Data section
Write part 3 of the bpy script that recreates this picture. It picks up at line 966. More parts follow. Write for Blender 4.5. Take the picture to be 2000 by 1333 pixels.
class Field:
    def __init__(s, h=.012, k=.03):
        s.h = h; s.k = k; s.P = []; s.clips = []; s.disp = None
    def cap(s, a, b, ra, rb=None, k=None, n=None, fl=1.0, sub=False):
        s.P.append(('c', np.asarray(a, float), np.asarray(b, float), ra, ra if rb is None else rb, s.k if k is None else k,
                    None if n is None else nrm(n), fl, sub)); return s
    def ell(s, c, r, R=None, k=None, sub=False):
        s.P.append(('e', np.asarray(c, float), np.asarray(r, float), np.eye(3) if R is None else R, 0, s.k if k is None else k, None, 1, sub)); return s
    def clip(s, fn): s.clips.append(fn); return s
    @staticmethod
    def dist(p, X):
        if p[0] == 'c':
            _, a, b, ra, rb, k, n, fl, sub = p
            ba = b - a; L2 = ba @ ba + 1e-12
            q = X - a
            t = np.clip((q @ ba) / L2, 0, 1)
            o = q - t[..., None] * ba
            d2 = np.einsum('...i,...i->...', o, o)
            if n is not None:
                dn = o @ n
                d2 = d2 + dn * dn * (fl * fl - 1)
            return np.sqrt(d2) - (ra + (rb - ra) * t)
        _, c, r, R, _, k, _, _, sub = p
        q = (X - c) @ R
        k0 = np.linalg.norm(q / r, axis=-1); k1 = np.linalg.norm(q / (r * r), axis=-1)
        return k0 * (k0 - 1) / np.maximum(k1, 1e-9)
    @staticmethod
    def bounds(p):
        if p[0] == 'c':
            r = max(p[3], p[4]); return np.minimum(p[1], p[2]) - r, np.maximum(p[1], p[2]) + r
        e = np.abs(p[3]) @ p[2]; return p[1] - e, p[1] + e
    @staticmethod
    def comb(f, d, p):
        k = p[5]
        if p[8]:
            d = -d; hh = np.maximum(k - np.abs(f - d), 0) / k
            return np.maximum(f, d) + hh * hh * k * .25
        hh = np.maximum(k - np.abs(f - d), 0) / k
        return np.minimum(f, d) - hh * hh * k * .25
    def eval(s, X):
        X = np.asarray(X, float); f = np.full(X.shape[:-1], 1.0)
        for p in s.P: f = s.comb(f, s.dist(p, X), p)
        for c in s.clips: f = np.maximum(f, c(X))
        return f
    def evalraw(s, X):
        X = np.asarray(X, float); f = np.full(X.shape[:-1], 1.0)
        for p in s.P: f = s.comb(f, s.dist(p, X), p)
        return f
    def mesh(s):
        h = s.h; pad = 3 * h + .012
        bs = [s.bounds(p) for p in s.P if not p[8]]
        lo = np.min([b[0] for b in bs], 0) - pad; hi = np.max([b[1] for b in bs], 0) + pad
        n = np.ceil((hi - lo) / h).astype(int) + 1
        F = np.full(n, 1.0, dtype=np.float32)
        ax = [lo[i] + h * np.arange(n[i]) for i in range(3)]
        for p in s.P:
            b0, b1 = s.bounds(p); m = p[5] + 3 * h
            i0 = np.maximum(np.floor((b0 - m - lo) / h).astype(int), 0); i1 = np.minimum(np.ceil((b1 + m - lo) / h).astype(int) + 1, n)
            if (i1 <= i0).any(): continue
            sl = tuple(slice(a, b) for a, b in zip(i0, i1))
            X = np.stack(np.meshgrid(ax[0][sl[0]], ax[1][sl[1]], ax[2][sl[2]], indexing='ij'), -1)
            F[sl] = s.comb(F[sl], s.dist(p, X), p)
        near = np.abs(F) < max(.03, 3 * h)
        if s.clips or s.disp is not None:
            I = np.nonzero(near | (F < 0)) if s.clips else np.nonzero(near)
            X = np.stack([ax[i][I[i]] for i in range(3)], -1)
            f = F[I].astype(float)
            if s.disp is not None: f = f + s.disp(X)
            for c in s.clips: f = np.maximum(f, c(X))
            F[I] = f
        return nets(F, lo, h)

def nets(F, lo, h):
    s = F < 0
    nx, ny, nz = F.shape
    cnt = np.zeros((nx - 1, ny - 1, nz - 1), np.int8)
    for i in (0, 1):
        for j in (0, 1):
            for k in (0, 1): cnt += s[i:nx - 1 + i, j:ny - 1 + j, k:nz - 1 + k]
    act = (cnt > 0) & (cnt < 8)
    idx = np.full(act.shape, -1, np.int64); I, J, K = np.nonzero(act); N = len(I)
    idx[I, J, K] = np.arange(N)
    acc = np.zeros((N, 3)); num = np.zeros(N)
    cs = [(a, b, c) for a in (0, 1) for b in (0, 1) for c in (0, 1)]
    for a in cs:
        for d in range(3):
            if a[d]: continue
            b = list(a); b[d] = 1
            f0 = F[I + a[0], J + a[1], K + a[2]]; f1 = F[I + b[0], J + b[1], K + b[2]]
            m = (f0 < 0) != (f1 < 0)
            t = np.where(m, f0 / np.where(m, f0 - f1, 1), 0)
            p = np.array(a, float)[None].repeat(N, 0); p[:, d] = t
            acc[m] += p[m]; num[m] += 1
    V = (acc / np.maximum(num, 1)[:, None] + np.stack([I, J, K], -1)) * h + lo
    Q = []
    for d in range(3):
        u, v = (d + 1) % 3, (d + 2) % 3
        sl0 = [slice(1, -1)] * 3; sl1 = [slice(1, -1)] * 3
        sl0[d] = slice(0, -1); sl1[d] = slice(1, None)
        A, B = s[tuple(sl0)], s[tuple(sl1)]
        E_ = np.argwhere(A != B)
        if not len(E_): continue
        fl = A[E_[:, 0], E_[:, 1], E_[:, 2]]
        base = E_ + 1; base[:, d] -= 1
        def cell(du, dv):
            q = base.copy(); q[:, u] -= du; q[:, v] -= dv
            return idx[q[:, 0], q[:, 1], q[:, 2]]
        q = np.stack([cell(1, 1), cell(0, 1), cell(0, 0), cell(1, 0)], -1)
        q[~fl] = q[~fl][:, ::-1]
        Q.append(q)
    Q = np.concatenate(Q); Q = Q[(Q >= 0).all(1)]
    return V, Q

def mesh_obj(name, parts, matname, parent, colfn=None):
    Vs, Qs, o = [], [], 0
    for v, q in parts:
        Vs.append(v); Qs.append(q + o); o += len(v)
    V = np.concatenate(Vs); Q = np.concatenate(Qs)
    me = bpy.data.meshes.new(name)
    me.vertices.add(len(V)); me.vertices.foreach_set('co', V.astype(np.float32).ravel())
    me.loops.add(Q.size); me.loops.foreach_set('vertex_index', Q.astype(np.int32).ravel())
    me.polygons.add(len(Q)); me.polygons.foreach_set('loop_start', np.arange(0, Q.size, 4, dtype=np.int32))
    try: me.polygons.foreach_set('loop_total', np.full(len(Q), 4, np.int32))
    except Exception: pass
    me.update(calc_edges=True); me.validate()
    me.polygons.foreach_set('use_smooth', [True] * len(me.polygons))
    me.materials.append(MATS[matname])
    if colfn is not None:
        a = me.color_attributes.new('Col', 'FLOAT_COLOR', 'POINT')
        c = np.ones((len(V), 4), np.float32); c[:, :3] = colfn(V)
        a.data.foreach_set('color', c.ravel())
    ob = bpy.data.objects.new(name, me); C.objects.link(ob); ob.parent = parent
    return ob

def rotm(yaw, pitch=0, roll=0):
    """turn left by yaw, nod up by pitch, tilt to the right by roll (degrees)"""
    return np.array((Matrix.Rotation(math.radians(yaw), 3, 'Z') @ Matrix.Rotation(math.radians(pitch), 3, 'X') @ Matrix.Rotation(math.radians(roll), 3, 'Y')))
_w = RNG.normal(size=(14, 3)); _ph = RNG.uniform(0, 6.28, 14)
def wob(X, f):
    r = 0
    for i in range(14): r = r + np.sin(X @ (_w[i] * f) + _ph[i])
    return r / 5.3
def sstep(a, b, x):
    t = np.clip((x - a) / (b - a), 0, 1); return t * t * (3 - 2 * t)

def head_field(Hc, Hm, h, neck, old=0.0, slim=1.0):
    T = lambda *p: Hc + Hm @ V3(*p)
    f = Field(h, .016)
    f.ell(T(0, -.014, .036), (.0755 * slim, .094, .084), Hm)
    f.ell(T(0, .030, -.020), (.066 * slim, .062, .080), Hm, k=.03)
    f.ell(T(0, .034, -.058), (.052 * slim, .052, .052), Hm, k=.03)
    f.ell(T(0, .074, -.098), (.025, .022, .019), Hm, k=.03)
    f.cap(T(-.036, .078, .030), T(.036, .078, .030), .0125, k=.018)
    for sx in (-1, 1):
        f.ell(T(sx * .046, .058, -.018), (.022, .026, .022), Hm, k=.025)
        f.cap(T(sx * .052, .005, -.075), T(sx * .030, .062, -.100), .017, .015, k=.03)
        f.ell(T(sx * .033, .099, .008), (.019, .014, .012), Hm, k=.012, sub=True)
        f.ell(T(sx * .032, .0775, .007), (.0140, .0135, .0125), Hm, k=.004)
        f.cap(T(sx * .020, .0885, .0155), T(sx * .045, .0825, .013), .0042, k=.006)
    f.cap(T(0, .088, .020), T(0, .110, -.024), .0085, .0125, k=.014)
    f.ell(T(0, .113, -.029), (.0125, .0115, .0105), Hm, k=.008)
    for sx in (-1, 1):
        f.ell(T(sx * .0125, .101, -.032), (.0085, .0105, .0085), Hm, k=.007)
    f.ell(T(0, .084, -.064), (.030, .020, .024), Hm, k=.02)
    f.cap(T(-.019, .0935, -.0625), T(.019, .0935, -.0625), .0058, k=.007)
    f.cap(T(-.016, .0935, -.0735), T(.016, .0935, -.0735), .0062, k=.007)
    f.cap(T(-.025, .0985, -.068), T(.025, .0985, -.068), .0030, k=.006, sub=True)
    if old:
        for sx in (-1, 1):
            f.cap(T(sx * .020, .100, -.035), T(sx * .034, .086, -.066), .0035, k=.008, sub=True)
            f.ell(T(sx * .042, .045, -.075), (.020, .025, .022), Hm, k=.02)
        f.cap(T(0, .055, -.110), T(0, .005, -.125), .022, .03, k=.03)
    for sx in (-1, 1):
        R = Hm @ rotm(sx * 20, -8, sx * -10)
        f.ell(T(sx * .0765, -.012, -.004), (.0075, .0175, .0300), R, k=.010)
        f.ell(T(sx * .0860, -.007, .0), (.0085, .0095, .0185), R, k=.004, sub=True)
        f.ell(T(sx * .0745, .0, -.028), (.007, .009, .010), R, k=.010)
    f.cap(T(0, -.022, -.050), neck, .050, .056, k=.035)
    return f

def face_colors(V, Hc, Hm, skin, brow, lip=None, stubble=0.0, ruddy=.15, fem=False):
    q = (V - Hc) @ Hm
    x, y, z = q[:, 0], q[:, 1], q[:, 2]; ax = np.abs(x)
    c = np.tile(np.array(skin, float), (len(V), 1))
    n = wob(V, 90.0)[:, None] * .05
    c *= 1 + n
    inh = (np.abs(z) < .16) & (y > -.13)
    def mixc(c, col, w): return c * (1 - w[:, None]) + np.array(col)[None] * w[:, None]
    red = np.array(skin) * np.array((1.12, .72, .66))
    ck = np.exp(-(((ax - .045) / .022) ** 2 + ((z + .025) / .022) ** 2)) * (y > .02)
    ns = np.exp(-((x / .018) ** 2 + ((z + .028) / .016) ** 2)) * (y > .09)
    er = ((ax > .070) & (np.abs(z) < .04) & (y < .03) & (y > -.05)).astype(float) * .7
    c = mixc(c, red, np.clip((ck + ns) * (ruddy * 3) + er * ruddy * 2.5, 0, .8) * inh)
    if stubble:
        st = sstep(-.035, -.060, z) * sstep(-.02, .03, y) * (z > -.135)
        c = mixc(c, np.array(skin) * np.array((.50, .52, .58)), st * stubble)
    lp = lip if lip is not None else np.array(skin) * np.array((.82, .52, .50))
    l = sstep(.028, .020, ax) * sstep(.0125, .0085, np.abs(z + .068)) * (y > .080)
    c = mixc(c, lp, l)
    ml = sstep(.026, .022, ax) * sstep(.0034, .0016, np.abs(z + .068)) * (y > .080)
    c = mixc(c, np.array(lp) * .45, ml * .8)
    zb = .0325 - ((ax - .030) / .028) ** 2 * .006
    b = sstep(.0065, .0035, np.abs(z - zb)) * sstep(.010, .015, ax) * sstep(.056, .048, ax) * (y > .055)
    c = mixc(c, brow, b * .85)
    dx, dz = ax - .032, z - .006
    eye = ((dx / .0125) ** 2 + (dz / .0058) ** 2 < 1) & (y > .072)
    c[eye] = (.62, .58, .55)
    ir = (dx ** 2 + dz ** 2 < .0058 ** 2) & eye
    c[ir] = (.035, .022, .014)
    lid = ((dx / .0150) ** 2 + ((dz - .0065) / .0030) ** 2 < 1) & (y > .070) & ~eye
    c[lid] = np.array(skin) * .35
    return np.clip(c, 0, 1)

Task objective
Pick out, from the lines above, every one that contains the string "parts".

Reply
Write part 3 of the bpy script that recreates this picture. It picks up at line 966. More parts follow. Write for Blender 4.5. Take the picture to be 2000 by 1333 pixels.
def mesh_obj(name, parts, matname, parent, colfn=None):
    for v, q in parts:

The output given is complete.